About two weeks before the deadline on HP’s shareholder vote on the merger, analysts Institutional Shareholder Services (ISS) gave their blessing to the deal that would make Compaq and HP a single entity. The very next day HP placed two-page ads in major newspapers touting the outcome, and CEO Carly Fiorina appeared on CNBC to trump the ISS report to the individual shareholders as well. Analysts gave the merger no chance to survive without an ISS yes-vote, something the analysis firm routinely gives to management-backed merger proposals. The ISS ruling meant that about 3 percent of the outstanding shares got voted for the deal, since investment firm Barclays had turned over voting of their shares to ISS. Barclays CEO Patty Dunn also sits on the HP board of directors, and so turned over her investment firm’s voting to ISS, which put its decision in the hands of 32-year-old Ram Kumar. Critics of the ISS recommendation noted that the company’s advice won’t be followed by 100 percent of its institutional clients. The critics added that an HP director like Dunn who backs the merger would never risk such a large share of stock before being certain of the ISS recommendation. A week before the ISS report, HP officials were calling it “very important.”

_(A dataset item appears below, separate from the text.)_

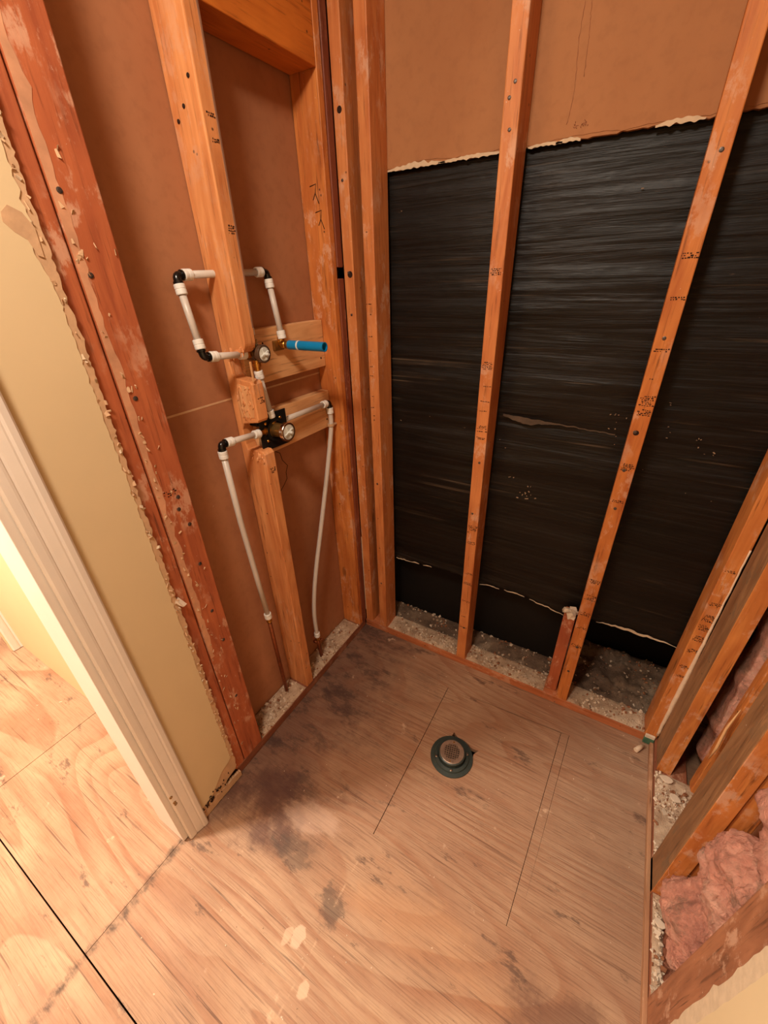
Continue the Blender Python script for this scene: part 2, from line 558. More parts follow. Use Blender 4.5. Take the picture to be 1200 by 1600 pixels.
        if parent is not None:
            ob.parent = parent
            ob.location = o - WORLD[parent.name]
        else:
            ob.location = o
        WORLD[ob.name] = o
        return ob


WORLD = {}


def tag(o, label, cat, group=None, kind=None):
    o['label'] = label
    o['category'] = cat
    if group:
        o['group'] = group
    if kind:
        o['kind'] = kind
    return o


def struct(o, label=None):
    o['kind'] = 'structure'
    if label:
        o['label'] = label
        o['category'] = o.name.split('_')[0].split('.')[0]
    return o


def empty(name, loc, label, cat, group=None):
    o = bpy.data.objects.new(name, None)
    COL.objects.link(o)
    o.location = loc
    o.empty_display_size = 0.02
    WORLD[o.name] = Vector(loc)
    return tag(o, label, cat, group)


def ragged(a, b, n, amp, seed, f=40.0):
    """n+1 values stepping from a to b with noise offsets of +-amp"""
    return [(a + (b - a) * i / n, amp * (noise.noise(Vector((i * f / n, seed * 7.3, 0))) + 0.6 * noise.noise(Vector((i * f * 3.1 / n, seed * 3.1, 5))))) for i in range(n + 1)]


CEIL = 2.43

# ------------------------------------------------------------------ the setting
# subfloor: one plywood sheet with an opening for the drain patch, one under the hall, one in front


def sheet_with_hole(outer, holes, z0, z1):
    mb = MB()
    bm = mb.bm
    edges = []
    loops = []
    for loop in [outer] + holes:
        vs = [bm.verts.new((p[0], p[1], z1)) for p in loop]
        es = [bm.edges.new((vs[i], vs[(i + 1) % len(vs)])) for i in range(len(vs))]
        edges += es
    res = bmesh.ops.triangle_fill(bm, use_beauty=True, use_dissolve=False, edges=edges)
    fs = [g for g in res['geom'] if isinstance(g, bmesh.types.BMFace)]
    bmesh.ops.recalc_face_normals(bm, faces=fs)
    if fs and fs[0].normal.z < 0:
        bmesh.ops.reverse_faces(bm, faces=fs)
    ex = bmesh.ops.extrude_face_region(bm, geom=fs)
    bmesh.ops.translate(bm, verts=[g for g in ex['geom'] if isinstance(g, bmesh.types.BMVert)], vec=(0, 0, z0 - z1))
    bmesh.ops.recalc_face_normals(bm, faces=bm.faces)
    return mb


PATCH = [(0.5035, -0.742), (0.917, -0.742), (0.944, -0.118), (0.5015, -0.140)]
STRIP = [(0.9185, -0.742), (0.944, -0.742), (0.972, -0.112), (0.9455, -0.1175)]
HOLE = [PATCH[0], STRIP[1], STRIP[2], (0.5015, -0.116)]
HOLE = [(0.5012, -0.7424), (0.9440, -0.7424), (0.9735, -0.1120), (0.4996, -0.1400)]
fl = sheet_with_hole([(-0.006, -1.338), (1.50, -1.338), (1.50, 0.60), (-0.006, 0.60)], [HOLE], -0.018, 0.0).build('floor', M['ply'], o=(0, 0, 0))
struct(fl)
fl2 = MB().box(-0.6985, -0.0075, -1.338, -0.5, -0.018, 0.0).build('floor', M['ply'], o=(0, 0, 0))
struct(fl2)
fl4 = MB().box(-1.75, -0.7010, -1.338, -0.5, -0.018, 0.0).build('floor', M['ply'], o=(0, 0, 0))
struct(fl4)
fl3 = MB().box(-1.75, 1.50, -2.75, -1.3415, -0.018, 0.0).build('floor', M['ply'], o=(0, 0, 0))
struct(fl3)
struct(MB().box(-1.75, 1.50, -2.75, 0.60, -0.30, -0.28).build('floor_underside', M['dark_void']))

DC = (0.622, -0.400)


def hole_loop():
    out = []
    for i in range(48):
        a = 2 * math.pi * i / 48
        r = 0.066 + 0.003 * noise.noise(Vector((math.cos(a) * 2, math.sin(a) * 2, 1)))
        # saw overcuts at the back right and the back left of the hole
        for ac, ex in ((math.radians(38), 0.024), (math.radians(112), 0.020)):
            d = abs((a - ac + math.pi) % (2 * math.pi) - math.pi)
            r += ex * max(0, 1 - d / 0.16)
        out.append((DC[0] + 0.006 + r * math.cos(a), DC[1] + 0.012 + r * math.sin(a)))
    return out


p = sheet_with_hole(PATCH, [hole_loop()], -0.018, 0.0).build('plywood_patch', M['ply'], o=(0, 0, 0))
tag(p, 'square plywood patch cut into the shower floor around the drain', 'floor patch')
p = MB().prism(STRIP, 'z', -0.018, 0.0).build('plywood_strip', M['ply'], o=(0, 0, 0))
tag(p, 'narrow plywood strip between two saw cuts right of the drain', 'floor strip')

# left wall backing: two drywall sheets seen from behind, seam at four feet
g = MB().box(-0.108, -0.0955, -1.03, 0.12, 1.219, CEIL)
struct(g.build('wall_left', M['paper_brown'], o=(-0.1, 0, 0)))
g = MB().box(-0.108, -0.0955, -1.03, 0.12, 0.0, 1.215)
wl = g.build('wall_left', M['paper_brown'], o=(-0.1, 0, 0))
struct(wl)
MB().box(-0.0985, -0.0948, -1.03, 0.0, 1.2145, 1.2195).build('sheet_edge', M['torn_paper'], wl)
g = MB().tube([(-0.0953, -.323, 1.016), (-0.0953, -.298, 1.0), (-0.0953, -.292, .972), (-0.0953, -.272, .945), (-0.0953, -.284, .924), (-0.0953, -.284, .90), (-0.0953, -.300, .885), (-0.0953, -.329, .864)], 0.0012, 6)
g.build('crack', M['ink'], wl)

# back wall: tan drywall above, its broken bottom edge at 1.78 m
n = 150
edge = ragged(-0.11, 1.40, n, 0.004, 3, 60)
core = MB()
core.prism([(x, 1.7715 + d) for x, d in edge] + [(1.40, CEIL), (-0.11, CEIL)], 'y', 0.0915, 0.103)
wb = core.build('wall_back', M['paper_tan'], o=(0, 0.09, 0))
struct(wb)
edge2 = ragged(-0.11, 1.40, n, 0.006, 9, 34)
face = MB()
face.prism([(x, 1.7755 + d * 0.8 + (0.006 * max(0, 1 - abs(x - 0.22) / 0.1))) for x, d in edge2] + [(1.40, CEIL), (-0.11, CEIL)], 'y', 0.0902, 0.0916)
pf = face.build('paper_facing', M['paper_tan'], wb)
tor = MB()
for a_, b_, w_, sd_ in ((0.12, 0.30, .013, 1), (0.28, 0.47, .007, 2), (0.52, 0.60, .005, 3), (0.585, 0.64, .008, 4), (0.79, 0.88, .010, 5), (0.98, 1.05, .004, 6)):
    k_ = 40
    xs_ = [a_ + (b_ - a_) * i / k_ for i in range(k_ + 1)]
    lo_ = [(x, 1.7715 - .003 + 0.004 * noise.noise(Vector((x * 90, sd_, 0)))) for x in xs_]
    hi_ = [(x, 1.7715 + w_ * math.sin(math.pi * min(.97, max(.03, i / k_))) * (0.7 + .7 * noise.noise(Vector((x * 70, sd_, 4))))) for i, x in enumerate(xs_)]
    hi_ = [(x, max(z, l[1] + .001)) for (x, z), l in zip(hi_, lo_)]
    tor.prism(lo_ + hi_[::-1], 'y', 0.0896, 0.0914)
tor.build('torn_edge', M['gypsum'], wb)['kind'] = 'stuff'
drip = MB()
for pts in ([(0.606, 1.995), (.604, 1.94), (.609, 1.88), (.609, 1.833), (.603, 1.801)], [(.619, 1.993), (.624, 1.936), (.626, 1.877)]):
    q = []
    for i in range(30):
        t = i / 29 * (len(pts) - 1)
        j = min(int(t), len(pts) - 2)
        a = Vector((pts[j][0], 0.0902, pts[j][1])).lerp(Vector((pts[j + 1][0], 0.0902, pts[j + 1][1])), t - j)
        a.x += 0.0022 * noise.noise(Vector((i * 0.9, pts[0][0] * 50, 0)))
        q.append(a)
    drip.tube(q, 0.0009, 6, radii=[0.0004 + 0.0011 * abs(noise.noise(Vector((i * .7, pts[0][0] * 9, 3)))) for i in range(30)])
drip.build('drip_stain', M['chip_brown'], pf)
sm = MB()
rng = random.Random(4)
for i in range(16):
    sm.chip((0.635 + rng.uniform(-.018, .018), 0.0902, 1.797 + rng.uniform(-.006, .006)), .008, .0008, .003, rng)
sm.build('scuff', M['chip_brown'], pf)

# black building paper below it
bm = bmesh.new()
NX, NZ = 150, 260
X0, X1, Z0, Z1 = -0.10, 1.40, 0.395, 1.80
grid = []
for j in range(NZ + 1):
    row = []
    for i in range(NX + 1):
        x = X0 + (X1 - X0) * i / NX
        t = j / NZ
        rag = 0.006 * noise.noise(Vector((x * 26, 0, 8))) + 0.004 * noise.noise(Vector((x * 70, 0, 2))) + 0.012 * noise.noise(Vector((x * 4, 0, 11)))
        zb = Z0 + rag - 0.02 * math.exp(-((x - 0.86) / 0.09) ** 2)
        z = zb + (Z1 - zb) * t
        y = 0.112 + 0.0030 * noise.noise(Vector((x * 2.2, z * 24, 1))) + 0.0080 * noise.noise(Vector((x * 1.7, z * 8, 4))) + 0.0012 * noise.noise(Vector((x * 4, z * 70, 7)))
        curl = max(0, 1 - (z - zb) / 0.03)
        y += -0.012 * curl * max(0, noise.noise(Vector((x * 5, 0, 21))) + 0.25)
        row.append(bm.verts.new((x, y, z)))
    grid.append(row)
for j in range(NZ):
    for i in range(NX):
        f = bm.faces.new([grid[j][i], grid[j][i + 1], grid[j + 1][i + 1], grid[j + 1][i]])
        f.smooth = True
mb = MB()
mb.bm.free()
mb.bm = bm
felt = mb.build('building_paper', M['felt'], o=(0.65, 0.11, 0.4))
tag(felt, 'wrinkled black building paper covering the lower back wall behind the studs', 'building paper')
felt.data.materials.append(M['black_matte'])
so = felt.modifiers.new('thickness', 'SOLIDIFY')
so.thickness = 0.003
so.offset = 1
# torn pale lip along its bottom edge
for a, b, w in ((0.125, 0.20, 0.004), (0.20, 0.24, .006), (.26, .30, .003), (0.52, 0.60, 0.003), (0.62, .70, .004), (.72, .85, .004), (0.96, 1.20, 0.011), (1.2, 1.28, .005)):
    lip = MB()
    k = 24
    prev = None
    for i in range(k + 1):
        t = i / k
        x = a + (b - a) * t
        rag = 0.006 * noise.noise(Vector((x * 26, 0, 8))) + 0.004 * noise.noise(Vector((x * 70, 0, 2))) + 0.012 * noise.noise(Vector((x * 4, 0, 11)))
        zb = Z0 + rag - 0.02 * math.exp(-((x - 0.86) / 0.09) ** 2)
        ww = w * math.sin(math.pi * min(1, max(0.02, t))) * (0.75 + 0.5 * noise.noise(Vector((x * 60, 0, 0))))
        y = 0.100 - 0.012 * max(0, noise.noise(Vector((x * 5, 0, 21))) + 0.25)
        cur = [lip.bm.verts.new((x, y + dy, zb - 0.001 + dz)) for dy, dz in ((0, 0), (0, ww), (0.003, ww), (0.003, 0))]
        if prev:
            for q in range(4):
                lip.bm.faces.new([prev[q], prev[(q + 1) % 4], cur[(q + 1) % 4], cur[q]])
        prev = cur
    lip.build('torn_edge', M['gypsum'], felt, normals=True)
lap = MB()
k_ = 40
up_ = [(0.535 + 0.33 * i / k_, 1.108 - 0.020 * i / k_ + 0.004 * noise.noise(Vector((i * .4, 3, 1)))) for i in range(k_ + 1)]
dn_ = [(x, z - 0.003 - 0.017 * math.exp(-((i - 9) / 7.0) ** 2) - 0.002 * noise.noise(Vector((i * .9, 7, 1)))) for i, (x, z) in enumerate(up_)]
lap.prism(dn_ + up_[::-1], 'y', 0.094, 0.0955)
lap.build('torn_flap', M['lap'], felt)
fle = MB()
rng = random.Random(12)
for cx, cz, n_, s in ((.60, .885, 4, .008), (.66, .86, 7, .012), (.63, .83, 10, .010), (.675, .835, 8, .010), (.855, 1.14, 10, .006), (.86, 1.10, 8, .007), (.90, 1.075, 4, .005), (1.01, 1.10, 6, .006), (1.05, 1.09, 8, .007), (1.10, 1.07, 6, .006), (.985, 1.17, 3, .009), (.985, 1.19, 2, .009), (1.12, .93, 4, .006), (1.19, .96, 3, .006), (.93, 1.0, 4, .005), (.80, 1.66, 1, .005), (.55, 1.0, 5, .005), (.48, 1.02, 4, .006), (.25, 1.06, 3, .006), (.14, 1.05, 2, .006)):
    for i in range(max(1, n_ // 2)):
        x, z = cx + rng.gauss(0, .014), cz + rng.gauss(0, .010)
        fle.chip((x, 0.1055, z), s * rng.uniform(.4, 1.5), .003, s * rng.uniform(.15, .5), rng)
fle.build('plaster_fleck', M['chip_tan'], felt)['kind'] = 'stuff'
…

The merger continues to draw the interest of the HP 3000 community, some of whom believe that the 3000 division might take back its decision to withdraw from the market if the merger fails. General manager Winston Prather of the division has the power to make such a reverse, deemed unlikely by those who have had close contact with the division’s top management. The makeup of HP’s top management, including those connected with the merger team, rides on the outcome of the shareholder vote. Dissident director Walter Hewlett has virtually called for Fiorina’s resignation should the merger fail. Such a result would send months of HP aspirations and planning back to square one, and dissolve an integration team built from of a wide array of HP managers.

Meanwhile, the spins and proxy cards continued to fly in weeks leading to the vote. Just a day after the ISS recommendation, the Wall Street Journal reported that HP asked the results from an independent survey of HP and Compaq customers be dropped — a survey that showed those customers plan to spend less with the merged companies than the customers would spend today doing business with the vendors individually. The WSJ story said that when HP challenged the methodology of the survey, Ziff Davis agreed to quash it. The results also showed that Dell and IBM would gain business from the customers surveyed. Such survey results might be the thinking behind the US Federal Trade Commission approval which HP got for its deal as we took our issue to press. The FTC officials ruled that a combined HP-Compaq would not “impair competition in any relevant market.” Since regulators approved the merger because it doesn’t give HP unfair advantage, the deal now rides on what shareholders believe. After news of the ISS recommendation, HP’s stock dropped 2 percent in trading. Both sides urged individual shareholders to vote on the matter, no matter how few shares those investors own.